The redesigning of the overcoat and the uniform (although the new uniform never appeared in the field) accomplished numerous economies. Merely by the elimination of lacings, eyelets, tape, and stays, the new trousers cost 95.25 cents less than a pair of army breeches. By July 1, 1919, this change in design would have saved the Government $16,988,440 in orders for trousers already placed or in sight. The change in overcoat styles saved 62 cents per garment, or a total saving to July 1, 1919, estimated at $897,140. The service coat, made by redesigning the blouse, saved the Government $1.598 on each garment, or an estimated saving of $4,977,770 to July 1, 1919.
This was not only financial saving, but what was more important, it was saving the consumption of the raw material, wool. The Government could always raise more money; but if the wool supply were exhausted, all the money on earth could not buy any more of it.

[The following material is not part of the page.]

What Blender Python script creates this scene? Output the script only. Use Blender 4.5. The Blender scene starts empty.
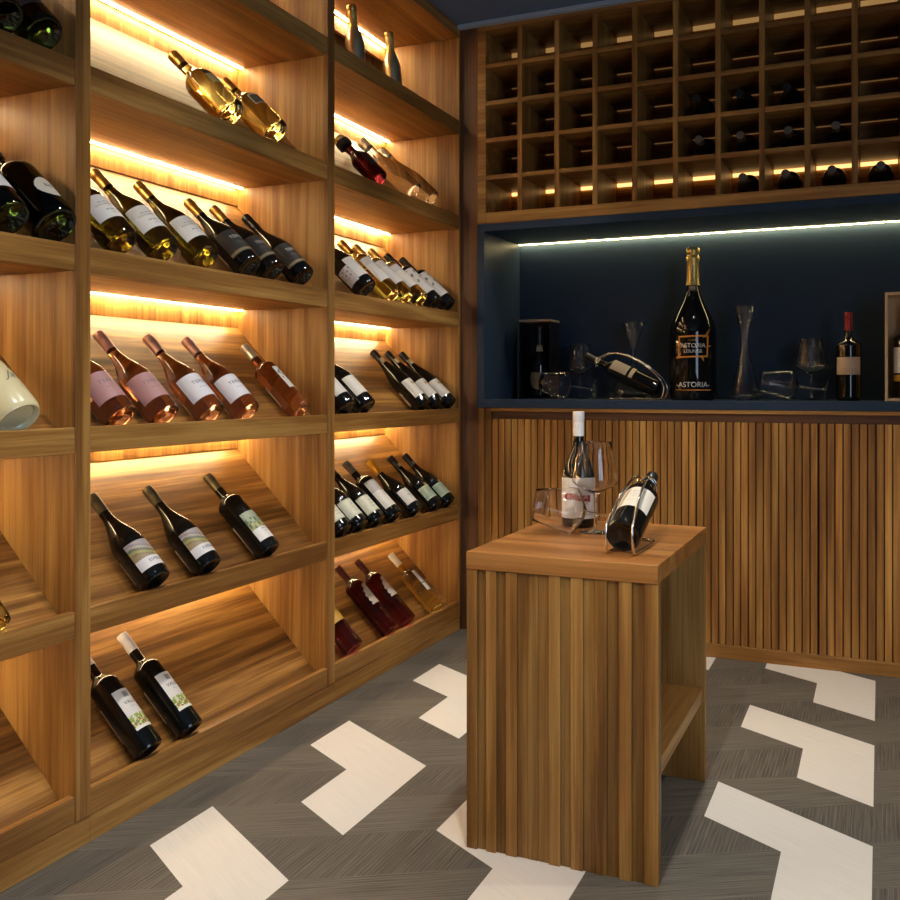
import bpy, bmesh, math, random
from mathutils import Matrix, Vector
random.seed(7)
PI = math.pi
SC = bpy.context.scene
COL = SC.collection

# ------------------------------------------------------------------ colour / nodes
def lin(c):
    if isinstance(c, str):
        c = tuple(int(c[i:i+2], 16) for i in (0, 2, 4))
    return tuple(((v/255)/12.92 if v/255 <= .04045 else ((v/255+.055)/1.055)**2.4) for v in c)

def newmat(name):
    m = bpy.data.materials.new(name); m.use_nodes = True
    nt = m.node_tree
    return m, nt, nt.nodes['Principled BSDF']

def simple(name, col, rough=.5, metal=0., trans=0., ior=1.45, coat=0., spec=None):
    m, nt, b = newmat(name)
    b.inputs['Base Color'].default_value = (*col, 1)
    b.inputs['Roughness'].default_value = rough
    b.inputs['Metallic'].default_value = metal
    b.inputs['Transmission Weight'].default_value = trans
    b.inputs['IOR'].default_value = ior
    b.inputs['Coat Weight'].default_value = coat
    if spec is not None: b.inputs['Specular IOR Level'].default_value = spec
    return m

def mth(nt, op, a, b=None, c=None):
    n = nt.nodes.new('ShaderNodeMath'); n.operation = op
    for i, v in enumerate((a, b, c)):
        if v is None: continue
        if isinstance(v, (int, float)): n.inputs[i].default_value = v
        else: nt.links.new(v, n.inputs[i])
    return n.outputs[0]

def mixc(nt, f, a, b, mode='MIX'):
    n = nt.nodes.new('ShaderNodeMix'); n.data_type = 'RGBA'; n.blend_type = mode
    for i, v in ((0, f), (6, a), (7, b)):
        if isinstance(v, (int, float)): n.inputs[i].default_value = v
        elif isinstance(v, tuple): n.inputs[i].default_value = (*v, 1)
        else: nt.links.new(v, n.inputs[i])
    return n.outputs[2]

def noise(nt, vec, scale, detail=4, rough=.55, dist=0.):
    n = nt.nodes.new('ShaderNodeTexNoise')
    nt.links.new(vec, n.inputs['Vector'])
    n.inputs['Scale'].default_value = scale; n.inputs['Detail'].default_value = detail
    n.inputs['Roughness'].default_value = rough; n.inputs['Distortion'].default_value = dist
    return n.outputs[0]

def wood(name, axis, dark, mid, light, rough=.42, tone=False, fig=1.0):
    """veneer with the grain running along the given world axis"""
    m, nt, b = newmat(name)
    g = nt.nodes.new('ShaderNodeNewGeometry')
    def mapped(sc_cross, sc_along):
        mp = nt.nodes.new('ShaderNodeMapping')
        s = [sc_cross]*3; s['XYZ'.index(axis)] = sc_along
        mp.inputs['Scale'].default_value = s
        nt.links.new(g.outputs['Position'], mp.inputs['Vector'])
        return mp.outputs[0]
    broad = noise(nt, mapped(16*fig, 1.1), 1., 3, .5, .6)
    streak = noise(nt, mapped(95, 1.6), 1., 4, .6, .2)
    pore = noise(nt, mapped(420, 9.), 1., 2, .6)
    f = mth(nt, 'ADD', mth(nt, 'MULTIPLY', broad, .55), mth(nt, 'ADD', mth(nt, 'MULTIPLY', streak, .32), mth(nt, 'MULTIPLY', pore, .16)))
    r = nt.nodes.new('ShaderNodeValToRGB')
    e = r.color_ramp.elements
    e[0].position = .40; e[0].color = (*dark, 1)
    e[1].position = .635; e[1].color = (*light, 1)
    x = e.new(.52); x.color = (*mid, 1)
    nt.links.new(f, r.inputs[0])
    c = r.outputs[0]
    if tone:
        a = nt.nodes.new('ShaderNodeVertexColor'); a.layer_name = 'tone'
        c = mixc(nt, 1., c, a.outputs[0], 'MULTIPLY')
    nt.links.new(c, b.inputs['Base Color'])
    b.inputs['Roughness'].default_value = rough
    b.inputs['Specular IOR Level'].default_value = .35
    bp = nt.nodes.new('ShaderNodeBump'); bp.inputs['Strength'].default_value = .08; bp.inputs['Distance'].default_value = .001
    nt.links.new(streak, bp.inputs['Height']); nt.links.new(bp.outputs[0], b.inputs['Normal'])
    return m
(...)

A more economical cutting pattern saved twenty-three one-hundredths of a yard of cloth in the manufacture of every pair of trousers. This resulted in the total saving of 2,300,000 yards of woolen cloth. Part of the facings of the service coats and overcoats were eliminated without sacrificing warmth or serviceability, and cheaper cotton linings were substituted. Another important cloth economy came when the Army designers cut off the right-hand pocket of the O. D. shirt, on the ground that this pocket was seldom used. The designers also substituted an oblong elbow patch on the Army shirt for the circular patch formerly specified. This substitution was not economy in cloth, but the original circular patch, put on the sleeve to reinforce it at the point of greatest wear, actually resulted in reducing or shortening the life of the garment by tearing loose at the stitches, a fault which the oblong patch overcame.
In the earlier contracts the garment makers were stimulated to save wool by being allowed a percentage of the cost of yardage saved. Each contractor, too, was permitted to sell his own clippings. But as the Government obtained a more scientific grasp of the clothing problem and produced pattern layouts which utilized the maximum percentages of the cloth, the issues of cloth to the garment makers were calculated more closely. Thereafter the contractors received no reimbursement for cloth savings, and the Government itself took all the clippings.
These clippings were shipped to a base sorting plant at New York, where they were baled and shipped out to mills to be used as reworked wool in blankets and other articles. The clippings were sorted at a cost of 1.7 cents per pound and sold at an average price of 23 cents per pound, the total sales bringing in to the Government $5,500,000.
The history of the Government's wool enterprise during the war illustrates how hard it was to check the momentum of the whole production undertaking against Germany once it had attained full speed. A week before the armistice was signed the wool stocks looked small, and shortages plainly existed to cause anxiety for the executives in Washington. That was because we were thinking in terms of consumption made familiar by the terrific destruction of war. A week later the same stocks looked overwhelming in size, and the shortages had become enormous surpluses. It had been a constant worry to procure a sufficient quantity of blankets, yet as soon as the armistice was signed, we had on hand a 47-months' supply of blankets for 1,000,000 men in the United States and 2,400,000 men overseas. As soon as the German plenipotentiaries affixed their signatures to the armistice agreement at Spa an apparently small stock of marching shoes turned into a 4-year supply for 3,400,000 soldiers at home and abroad. On November 1, 1918, the Clothing and Equipage Division had on hand a reserve stock of goods valued at $811,000,000.
The entire woolen industry, from the handlers of raw wool to the textile mills, worked splendidly with the Government. At all times there was plenty of available machinery to make all the cloth for which wool could be furnished. Mills which found no Government use for their regular business output went heartily to work to make something else that the Government would need. The Government's uses for carpet, for instance, were practically negligible; so that the carpet mills, many of them, swung their entire production to Army blankets and Army duck.
Blankets, in fact, were one of the largest items. The total purchases brought to the Government warehouses about 22,000,000 blankets, at a total cost of over $145,000,000. Melton cloth for overcoats and uniforms consumed an enormous quantity of wool. The total purchases of melton amounted to more than 100,000,000 yards, or enough to stretch twice around the world at the Equator, with a strip left over long enough to reach from New York across Germany and Russia and into Siberia. The total quantity of raw wool bought by the Government up to December 14, 1918, cost over $504,000,000.
After the Government had secured the wool and various types of cloth, there still remained the task of making this cloth into uniforms. The usual method was for the Government to furnish the materials and to pay the contractor his cost of manufacturing.
All Army clothing was made up according to the so-called tariff sizes. The average coat for a man is a 38 or 40, and experience shows how many men in a given number will need this average. But there were always exceptions. One camp sent in a special order for 46 overcoats for "fats."